SHORT TASK |
Pick out the lines in the listing below that contain the word "parts" and copy them.

SUPPLIED DATA |
"""

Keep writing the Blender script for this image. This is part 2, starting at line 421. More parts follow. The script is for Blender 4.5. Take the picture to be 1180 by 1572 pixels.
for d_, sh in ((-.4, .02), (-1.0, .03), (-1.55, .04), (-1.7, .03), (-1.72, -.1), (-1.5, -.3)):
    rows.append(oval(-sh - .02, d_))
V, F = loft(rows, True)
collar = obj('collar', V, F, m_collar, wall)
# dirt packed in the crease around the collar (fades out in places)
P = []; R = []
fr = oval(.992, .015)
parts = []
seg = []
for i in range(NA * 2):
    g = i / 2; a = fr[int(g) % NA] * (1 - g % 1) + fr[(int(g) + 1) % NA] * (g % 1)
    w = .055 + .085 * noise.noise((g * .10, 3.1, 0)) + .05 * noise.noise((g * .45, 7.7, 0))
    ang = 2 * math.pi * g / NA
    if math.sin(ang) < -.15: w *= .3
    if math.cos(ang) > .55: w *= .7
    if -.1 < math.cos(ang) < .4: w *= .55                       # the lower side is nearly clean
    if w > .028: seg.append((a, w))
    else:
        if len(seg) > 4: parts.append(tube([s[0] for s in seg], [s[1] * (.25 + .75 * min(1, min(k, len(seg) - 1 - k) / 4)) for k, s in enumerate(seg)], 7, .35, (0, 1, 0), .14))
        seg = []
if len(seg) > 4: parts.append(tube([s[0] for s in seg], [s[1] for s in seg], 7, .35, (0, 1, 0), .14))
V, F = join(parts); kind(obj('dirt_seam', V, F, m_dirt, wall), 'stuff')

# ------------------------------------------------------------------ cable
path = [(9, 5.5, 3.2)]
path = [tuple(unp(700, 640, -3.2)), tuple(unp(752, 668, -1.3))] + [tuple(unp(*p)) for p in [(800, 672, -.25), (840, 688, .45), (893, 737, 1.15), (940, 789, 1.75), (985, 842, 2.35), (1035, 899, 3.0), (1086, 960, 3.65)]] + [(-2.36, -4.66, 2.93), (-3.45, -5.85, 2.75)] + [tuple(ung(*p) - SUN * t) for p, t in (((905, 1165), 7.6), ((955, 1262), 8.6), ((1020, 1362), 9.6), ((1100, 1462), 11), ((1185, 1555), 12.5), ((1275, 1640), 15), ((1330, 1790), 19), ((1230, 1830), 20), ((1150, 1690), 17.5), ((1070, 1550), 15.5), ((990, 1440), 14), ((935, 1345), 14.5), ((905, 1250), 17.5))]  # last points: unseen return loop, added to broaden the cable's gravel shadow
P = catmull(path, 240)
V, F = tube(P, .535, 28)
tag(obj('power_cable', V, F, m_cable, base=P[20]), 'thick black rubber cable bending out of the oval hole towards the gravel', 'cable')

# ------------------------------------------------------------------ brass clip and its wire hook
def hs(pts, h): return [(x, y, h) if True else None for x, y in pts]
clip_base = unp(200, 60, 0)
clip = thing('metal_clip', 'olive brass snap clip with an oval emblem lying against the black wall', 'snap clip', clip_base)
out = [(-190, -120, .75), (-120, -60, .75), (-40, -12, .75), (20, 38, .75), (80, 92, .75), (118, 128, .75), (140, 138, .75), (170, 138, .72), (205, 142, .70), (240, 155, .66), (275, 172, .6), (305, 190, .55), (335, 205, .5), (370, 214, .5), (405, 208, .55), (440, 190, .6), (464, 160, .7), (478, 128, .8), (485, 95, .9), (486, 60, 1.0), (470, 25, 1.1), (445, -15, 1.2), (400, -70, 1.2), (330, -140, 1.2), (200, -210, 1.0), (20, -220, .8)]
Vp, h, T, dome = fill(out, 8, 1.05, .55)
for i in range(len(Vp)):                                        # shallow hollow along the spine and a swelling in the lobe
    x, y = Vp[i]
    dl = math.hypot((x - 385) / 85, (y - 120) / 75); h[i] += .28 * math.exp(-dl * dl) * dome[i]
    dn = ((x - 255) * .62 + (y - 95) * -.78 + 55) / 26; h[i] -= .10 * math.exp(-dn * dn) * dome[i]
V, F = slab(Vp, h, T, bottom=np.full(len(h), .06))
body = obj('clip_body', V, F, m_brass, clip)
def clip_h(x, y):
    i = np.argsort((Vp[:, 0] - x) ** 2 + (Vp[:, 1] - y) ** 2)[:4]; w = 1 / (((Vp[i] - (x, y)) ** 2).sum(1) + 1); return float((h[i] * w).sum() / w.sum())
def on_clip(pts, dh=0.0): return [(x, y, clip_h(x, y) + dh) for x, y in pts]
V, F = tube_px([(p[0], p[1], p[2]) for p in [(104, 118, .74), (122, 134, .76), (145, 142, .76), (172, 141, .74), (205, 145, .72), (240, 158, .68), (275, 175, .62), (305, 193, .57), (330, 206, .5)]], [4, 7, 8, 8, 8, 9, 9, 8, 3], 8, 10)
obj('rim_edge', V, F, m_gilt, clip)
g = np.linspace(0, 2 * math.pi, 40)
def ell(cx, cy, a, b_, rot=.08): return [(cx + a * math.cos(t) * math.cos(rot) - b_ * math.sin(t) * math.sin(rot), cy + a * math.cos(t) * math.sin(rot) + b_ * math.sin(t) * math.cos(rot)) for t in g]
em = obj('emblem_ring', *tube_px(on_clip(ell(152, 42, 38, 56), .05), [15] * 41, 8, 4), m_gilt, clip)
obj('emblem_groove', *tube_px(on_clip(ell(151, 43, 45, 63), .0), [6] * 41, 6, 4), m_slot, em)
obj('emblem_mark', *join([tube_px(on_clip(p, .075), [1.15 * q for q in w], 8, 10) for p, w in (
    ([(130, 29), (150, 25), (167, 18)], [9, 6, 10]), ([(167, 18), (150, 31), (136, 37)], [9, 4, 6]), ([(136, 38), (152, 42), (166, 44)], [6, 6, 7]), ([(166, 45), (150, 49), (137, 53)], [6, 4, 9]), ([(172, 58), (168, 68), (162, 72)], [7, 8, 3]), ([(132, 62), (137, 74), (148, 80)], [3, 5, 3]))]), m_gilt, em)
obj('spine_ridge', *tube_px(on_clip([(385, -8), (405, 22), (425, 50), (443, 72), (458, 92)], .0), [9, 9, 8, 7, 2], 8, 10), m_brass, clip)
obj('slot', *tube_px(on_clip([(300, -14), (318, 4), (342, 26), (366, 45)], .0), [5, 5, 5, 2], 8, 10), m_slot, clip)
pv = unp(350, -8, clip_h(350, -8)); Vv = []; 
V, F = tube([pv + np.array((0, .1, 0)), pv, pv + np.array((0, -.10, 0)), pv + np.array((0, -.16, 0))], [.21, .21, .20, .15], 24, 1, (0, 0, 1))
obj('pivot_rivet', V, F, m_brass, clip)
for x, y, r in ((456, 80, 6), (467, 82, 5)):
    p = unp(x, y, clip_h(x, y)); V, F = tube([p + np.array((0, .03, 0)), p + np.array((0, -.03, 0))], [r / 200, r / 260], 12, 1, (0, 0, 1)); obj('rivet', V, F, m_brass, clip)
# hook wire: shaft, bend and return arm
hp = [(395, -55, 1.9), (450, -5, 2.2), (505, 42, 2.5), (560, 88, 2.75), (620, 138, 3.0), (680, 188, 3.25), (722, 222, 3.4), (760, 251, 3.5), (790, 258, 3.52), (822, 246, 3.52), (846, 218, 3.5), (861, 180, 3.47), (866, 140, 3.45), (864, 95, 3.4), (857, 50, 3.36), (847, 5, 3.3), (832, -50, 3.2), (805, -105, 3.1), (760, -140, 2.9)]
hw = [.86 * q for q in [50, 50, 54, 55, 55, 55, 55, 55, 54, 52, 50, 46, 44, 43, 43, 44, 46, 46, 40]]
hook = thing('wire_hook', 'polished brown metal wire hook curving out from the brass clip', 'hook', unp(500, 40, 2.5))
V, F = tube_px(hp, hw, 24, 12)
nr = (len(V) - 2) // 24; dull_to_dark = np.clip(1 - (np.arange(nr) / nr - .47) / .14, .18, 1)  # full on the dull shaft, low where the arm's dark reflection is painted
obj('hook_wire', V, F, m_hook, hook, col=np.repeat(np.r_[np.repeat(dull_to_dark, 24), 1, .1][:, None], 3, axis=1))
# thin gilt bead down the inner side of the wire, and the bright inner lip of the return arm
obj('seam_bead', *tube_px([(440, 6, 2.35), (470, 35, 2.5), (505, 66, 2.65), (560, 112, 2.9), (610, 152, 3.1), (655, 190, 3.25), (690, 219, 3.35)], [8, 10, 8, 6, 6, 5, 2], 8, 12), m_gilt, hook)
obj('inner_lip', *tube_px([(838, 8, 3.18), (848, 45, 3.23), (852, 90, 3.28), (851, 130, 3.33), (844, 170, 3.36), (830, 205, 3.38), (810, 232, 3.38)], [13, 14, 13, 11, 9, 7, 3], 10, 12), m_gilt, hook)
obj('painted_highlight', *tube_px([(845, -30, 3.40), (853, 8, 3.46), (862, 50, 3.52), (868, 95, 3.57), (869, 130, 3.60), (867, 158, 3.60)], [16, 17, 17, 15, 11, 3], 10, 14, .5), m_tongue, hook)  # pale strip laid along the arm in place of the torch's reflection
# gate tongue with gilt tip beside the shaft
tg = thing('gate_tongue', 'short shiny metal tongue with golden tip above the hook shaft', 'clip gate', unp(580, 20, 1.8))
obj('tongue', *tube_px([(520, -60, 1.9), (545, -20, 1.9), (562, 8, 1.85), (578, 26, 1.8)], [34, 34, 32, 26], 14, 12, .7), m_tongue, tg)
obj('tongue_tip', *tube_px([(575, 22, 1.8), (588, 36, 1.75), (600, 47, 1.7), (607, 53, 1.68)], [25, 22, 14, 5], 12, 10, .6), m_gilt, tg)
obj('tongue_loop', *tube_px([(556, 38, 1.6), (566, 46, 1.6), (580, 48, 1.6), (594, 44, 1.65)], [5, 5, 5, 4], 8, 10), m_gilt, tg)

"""

COMPLETE ANSWER |
Keep writing the Blender script for this image. This is part 2, starting at line 421. More parts follow. The script is for Blender 4.5. Take the picture to be 1180 by 1572 pixels.
parts = []
        if len(seg) > 4: parts.append(tube([s[0] for s in seg], [s[1] * (.25 + .75 * min(1, min(k, len(seg) - 1 - k) / 4)) for k, s in enumerate(seg)], 7, .35, (0, 1, 0), .14))
if len(seg) > 4: parts.append(tube([s[0] for s in seg], [s[1] for s in seg], 7, .35, (0, 1, 0), .14))
V, F = join(parts); kind(obj('dirt_seam', V, F, m_dirt, wall), 'stuff')